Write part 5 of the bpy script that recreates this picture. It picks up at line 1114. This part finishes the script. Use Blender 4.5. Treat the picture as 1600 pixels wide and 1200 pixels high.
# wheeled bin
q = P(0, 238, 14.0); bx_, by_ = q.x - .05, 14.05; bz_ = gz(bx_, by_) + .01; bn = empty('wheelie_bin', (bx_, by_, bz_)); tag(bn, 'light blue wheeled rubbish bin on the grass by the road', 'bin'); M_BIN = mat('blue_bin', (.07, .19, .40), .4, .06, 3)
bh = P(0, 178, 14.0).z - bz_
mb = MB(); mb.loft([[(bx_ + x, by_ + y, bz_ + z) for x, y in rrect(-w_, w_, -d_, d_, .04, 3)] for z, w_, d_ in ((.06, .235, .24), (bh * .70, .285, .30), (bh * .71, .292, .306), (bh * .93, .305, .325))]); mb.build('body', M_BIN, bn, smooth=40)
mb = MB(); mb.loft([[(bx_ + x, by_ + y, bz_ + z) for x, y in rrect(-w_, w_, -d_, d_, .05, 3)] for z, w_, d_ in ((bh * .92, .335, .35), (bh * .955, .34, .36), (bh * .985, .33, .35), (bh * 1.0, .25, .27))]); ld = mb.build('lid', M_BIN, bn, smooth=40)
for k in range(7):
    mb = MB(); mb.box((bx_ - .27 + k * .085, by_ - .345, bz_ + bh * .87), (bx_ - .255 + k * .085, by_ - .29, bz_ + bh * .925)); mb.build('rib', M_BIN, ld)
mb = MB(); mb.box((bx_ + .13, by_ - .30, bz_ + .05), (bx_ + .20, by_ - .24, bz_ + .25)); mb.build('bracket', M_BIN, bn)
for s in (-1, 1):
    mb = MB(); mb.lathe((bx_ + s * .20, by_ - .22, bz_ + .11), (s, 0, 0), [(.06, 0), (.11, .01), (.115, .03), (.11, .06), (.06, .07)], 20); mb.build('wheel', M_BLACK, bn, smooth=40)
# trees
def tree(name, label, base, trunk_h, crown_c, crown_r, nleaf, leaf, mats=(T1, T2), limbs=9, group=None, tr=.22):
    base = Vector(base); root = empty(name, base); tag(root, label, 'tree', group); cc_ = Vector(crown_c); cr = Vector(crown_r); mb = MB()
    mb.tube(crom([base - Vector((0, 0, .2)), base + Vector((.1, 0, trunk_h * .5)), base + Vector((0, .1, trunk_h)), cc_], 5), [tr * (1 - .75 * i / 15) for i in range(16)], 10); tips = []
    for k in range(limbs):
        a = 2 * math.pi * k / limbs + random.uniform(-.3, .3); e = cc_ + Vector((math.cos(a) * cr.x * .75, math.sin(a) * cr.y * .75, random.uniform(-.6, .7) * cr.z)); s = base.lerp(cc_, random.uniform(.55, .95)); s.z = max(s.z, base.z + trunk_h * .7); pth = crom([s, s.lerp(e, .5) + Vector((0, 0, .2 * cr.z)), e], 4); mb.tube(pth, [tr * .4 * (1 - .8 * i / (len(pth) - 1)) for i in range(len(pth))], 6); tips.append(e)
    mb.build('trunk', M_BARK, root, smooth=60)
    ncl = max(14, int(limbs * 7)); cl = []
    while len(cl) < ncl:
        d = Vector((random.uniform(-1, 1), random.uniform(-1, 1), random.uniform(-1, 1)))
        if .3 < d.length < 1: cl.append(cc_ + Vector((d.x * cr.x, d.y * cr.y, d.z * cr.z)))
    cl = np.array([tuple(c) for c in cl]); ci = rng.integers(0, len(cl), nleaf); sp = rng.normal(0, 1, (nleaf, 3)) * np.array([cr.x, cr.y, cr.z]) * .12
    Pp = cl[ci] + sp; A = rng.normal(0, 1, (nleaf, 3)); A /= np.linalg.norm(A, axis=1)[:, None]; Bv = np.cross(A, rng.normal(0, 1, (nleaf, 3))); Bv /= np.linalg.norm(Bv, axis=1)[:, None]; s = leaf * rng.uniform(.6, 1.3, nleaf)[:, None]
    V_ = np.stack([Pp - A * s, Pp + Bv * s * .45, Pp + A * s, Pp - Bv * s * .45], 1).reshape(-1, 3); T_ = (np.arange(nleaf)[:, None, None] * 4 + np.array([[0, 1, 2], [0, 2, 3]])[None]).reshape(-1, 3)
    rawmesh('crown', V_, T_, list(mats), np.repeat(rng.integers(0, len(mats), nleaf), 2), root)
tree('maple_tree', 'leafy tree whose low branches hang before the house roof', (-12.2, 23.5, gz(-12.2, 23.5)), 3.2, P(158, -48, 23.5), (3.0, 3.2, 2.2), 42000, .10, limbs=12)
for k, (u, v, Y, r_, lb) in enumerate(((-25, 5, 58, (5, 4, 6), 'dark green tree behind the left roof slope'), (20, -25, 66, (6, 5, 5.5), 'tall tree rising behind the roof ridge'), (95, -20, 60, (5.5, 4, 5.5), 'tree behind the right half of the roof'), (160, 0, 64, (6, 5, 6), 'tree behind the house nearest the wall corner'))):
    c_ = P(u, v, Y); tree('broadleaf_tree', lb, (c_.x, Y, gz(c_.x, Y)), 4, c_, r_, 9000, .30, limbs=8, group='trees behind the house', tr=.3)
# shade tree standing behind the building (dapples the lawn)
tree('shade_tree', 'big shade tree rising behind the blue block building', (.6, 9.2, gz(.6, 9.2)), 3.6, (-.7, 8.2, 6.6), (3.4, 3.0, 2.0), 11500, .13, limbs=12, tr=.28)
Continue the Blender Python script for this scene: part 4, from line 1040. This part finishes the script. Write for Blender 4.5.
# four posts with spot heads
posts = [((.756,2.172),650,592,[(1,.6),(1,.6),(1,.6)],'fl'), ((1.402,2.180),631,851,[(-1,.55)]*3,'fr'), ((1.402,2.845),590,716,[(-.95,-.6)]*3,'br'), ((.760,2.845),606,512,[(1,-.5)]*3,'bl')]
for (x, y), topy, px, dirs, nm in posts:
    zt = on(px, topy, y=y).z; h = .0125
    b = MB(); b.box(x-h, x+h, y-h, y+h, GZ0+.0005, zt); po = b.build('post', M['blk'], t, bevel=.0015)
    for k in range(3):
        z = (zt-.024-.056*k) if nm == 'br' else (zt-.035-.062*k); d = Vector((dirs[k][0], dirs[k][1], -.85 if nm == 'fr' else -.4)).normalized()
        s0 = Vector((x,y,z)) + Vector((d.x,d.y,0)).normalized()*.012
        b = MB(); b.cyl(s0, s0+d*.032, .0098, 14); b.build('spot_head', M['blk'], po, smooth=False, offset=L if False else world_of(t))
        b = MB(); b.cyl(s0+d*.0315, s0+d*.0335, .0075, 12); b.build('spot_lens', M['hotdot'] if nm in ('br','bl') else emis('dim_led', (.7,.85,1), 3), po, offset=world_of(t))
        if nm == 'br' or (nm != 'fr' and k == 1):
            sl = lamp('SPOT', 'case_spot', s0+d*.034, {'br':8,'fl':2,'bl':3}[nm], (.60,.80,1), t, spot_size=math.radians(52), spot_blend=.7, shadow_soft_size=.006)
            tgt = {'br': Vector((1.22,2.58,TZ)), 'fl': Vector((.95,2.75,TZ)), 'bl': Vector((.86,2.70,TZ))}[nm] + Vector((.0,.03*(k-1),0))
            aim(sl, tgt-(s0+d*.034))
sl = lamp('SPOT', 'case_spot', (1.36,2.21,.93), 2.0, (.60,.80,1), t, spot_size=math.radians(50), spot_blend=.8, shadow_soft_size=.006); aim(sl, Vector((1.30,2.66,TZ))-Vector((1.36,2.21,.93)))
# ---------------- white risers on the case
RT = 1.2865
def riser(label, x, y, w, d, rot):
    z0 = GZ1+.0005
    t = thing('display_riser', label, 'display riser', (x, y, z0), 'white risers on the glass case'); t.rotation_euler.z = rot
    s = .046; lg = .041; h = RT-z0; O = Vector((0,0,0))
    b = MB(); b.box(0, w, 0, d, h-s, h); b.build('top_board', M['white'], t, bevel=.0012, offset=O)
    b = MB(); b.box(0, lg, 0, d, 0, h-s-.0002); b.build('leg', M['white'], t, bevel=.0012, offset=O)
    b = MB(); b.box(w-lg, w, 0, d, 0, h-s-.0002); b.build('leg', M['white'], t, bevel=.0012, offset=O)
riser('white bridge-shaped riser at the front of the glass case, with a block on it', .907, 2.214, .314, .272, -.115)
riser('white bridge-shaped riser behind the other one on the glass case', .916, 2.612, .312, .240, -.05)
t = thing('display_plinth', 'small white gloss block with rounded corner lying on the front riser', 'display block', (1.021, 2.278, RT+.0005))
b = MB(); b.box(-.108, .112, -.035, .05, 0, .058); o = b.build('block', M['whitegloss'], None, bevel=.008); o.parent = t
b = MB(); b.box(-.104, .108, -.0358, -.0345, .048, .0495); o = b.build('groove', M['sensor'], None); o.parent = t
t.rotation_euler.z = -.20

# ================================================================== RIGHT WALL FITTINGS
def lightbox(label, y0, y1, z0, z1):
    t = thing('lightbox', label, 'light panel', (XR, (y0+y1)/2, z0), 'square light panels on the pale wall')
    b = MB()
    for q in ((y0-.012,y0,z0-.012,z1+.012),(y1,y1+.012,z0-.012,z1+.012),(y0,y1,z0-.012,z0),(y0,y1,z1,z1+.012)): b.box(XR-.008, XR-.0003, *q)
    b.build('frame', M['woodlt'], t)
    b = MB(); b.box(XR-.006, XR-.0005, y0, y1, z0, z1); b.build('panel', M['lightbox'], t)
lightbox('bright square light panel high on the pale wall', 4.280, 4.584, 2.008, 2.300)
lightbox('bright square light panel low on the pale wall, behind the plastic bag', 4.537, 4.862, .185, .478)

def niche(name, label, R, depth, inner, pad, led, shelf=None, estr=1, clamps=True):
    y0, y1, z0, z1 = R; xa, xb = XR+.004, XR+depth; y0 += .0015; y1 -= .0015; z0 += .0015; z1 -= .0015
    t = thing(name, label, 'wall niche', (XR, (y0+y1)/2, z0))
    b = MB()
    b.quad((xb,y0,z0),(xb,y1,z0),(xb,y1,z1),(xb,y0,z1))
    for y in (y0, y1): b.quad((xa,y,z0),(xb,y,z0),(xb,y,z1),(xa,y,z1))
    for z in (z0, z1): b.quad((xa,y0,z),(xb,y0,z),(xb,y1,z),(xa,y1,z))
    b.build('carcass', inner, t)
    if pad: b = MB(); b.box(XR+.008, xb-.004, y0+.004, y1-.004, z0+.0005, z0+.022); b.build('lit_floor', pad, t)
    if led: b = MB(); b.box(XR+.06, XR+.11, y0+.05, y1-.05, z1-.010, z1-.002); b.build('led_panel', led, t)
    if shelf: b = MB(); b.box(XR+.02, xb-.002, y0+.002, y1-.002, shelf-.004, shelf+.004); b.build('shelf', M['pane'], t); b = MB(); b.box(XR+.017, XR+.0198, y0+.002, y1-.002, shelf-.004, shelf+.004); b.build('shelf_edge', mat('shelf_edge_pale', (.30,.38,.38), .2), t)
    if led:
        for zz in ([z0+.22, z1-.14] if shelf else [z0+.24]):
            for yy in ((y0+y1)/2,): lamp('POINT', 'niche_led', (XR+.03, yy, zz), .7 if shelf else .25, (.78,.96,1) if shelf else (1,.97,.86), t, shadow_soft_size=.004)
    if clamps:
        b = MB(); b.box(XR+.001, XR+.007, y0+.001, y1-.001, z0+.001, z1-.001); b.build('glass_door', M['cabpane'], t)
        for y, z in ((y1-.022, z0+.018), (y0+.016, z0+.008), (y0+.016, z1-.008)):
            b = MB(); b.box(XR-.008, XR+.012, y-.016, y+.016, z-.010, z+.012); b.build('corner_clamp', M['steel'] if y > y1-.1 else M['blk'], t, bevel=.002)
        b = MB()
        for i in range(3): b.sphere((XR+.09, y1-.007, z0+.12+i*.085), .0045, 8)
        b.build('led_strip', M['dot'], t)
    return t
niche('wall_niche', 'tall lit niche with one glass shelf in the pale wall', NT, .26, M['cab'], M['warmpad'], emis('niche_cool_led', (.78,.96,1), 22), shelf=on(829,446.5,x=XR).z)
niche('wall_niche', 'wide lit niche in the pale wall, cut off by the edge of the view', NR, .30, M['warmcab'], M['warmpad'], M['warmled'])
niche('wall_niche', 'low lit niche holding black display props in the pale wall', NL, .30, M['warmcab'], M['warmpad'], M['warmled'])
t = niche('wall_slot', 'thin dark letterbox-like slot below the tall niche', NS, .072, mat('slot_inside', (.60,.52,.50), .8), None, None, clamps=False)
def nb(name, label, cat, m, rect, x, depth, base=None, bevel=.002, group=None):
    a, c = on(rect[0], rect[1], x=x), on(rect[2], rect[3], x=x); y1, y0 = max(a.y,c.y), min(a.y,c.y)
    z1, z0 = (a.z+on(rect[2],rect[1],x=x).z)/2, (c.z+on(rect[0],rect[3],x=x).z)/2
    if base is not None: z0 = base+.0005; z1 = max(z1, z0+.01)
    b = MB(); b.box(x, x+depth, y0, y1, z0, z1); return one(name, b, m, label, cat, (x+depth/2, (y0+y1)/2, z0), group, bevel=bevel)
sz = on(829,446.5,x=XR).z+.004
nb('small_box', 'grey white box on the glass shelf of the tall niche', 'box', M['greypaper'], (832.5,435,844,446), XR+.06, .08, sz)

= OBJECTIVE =
Find every line in the records above that holds the word "wide", and copy each one.

= CORRECT OUTPUT =
Write part 5 of the bpy script that recreates this picture. It picks up at line 1114. This part finishes the script. Use Blender 4.5. Treat the picture as 1600 pixels wide and 1200 pixels high.
niche('wall_niche', 'wide lit niche in the pale wall, cut off by the edge of the view', NR, .30, M['warmcab'], M['warmpad'], M['warmled'])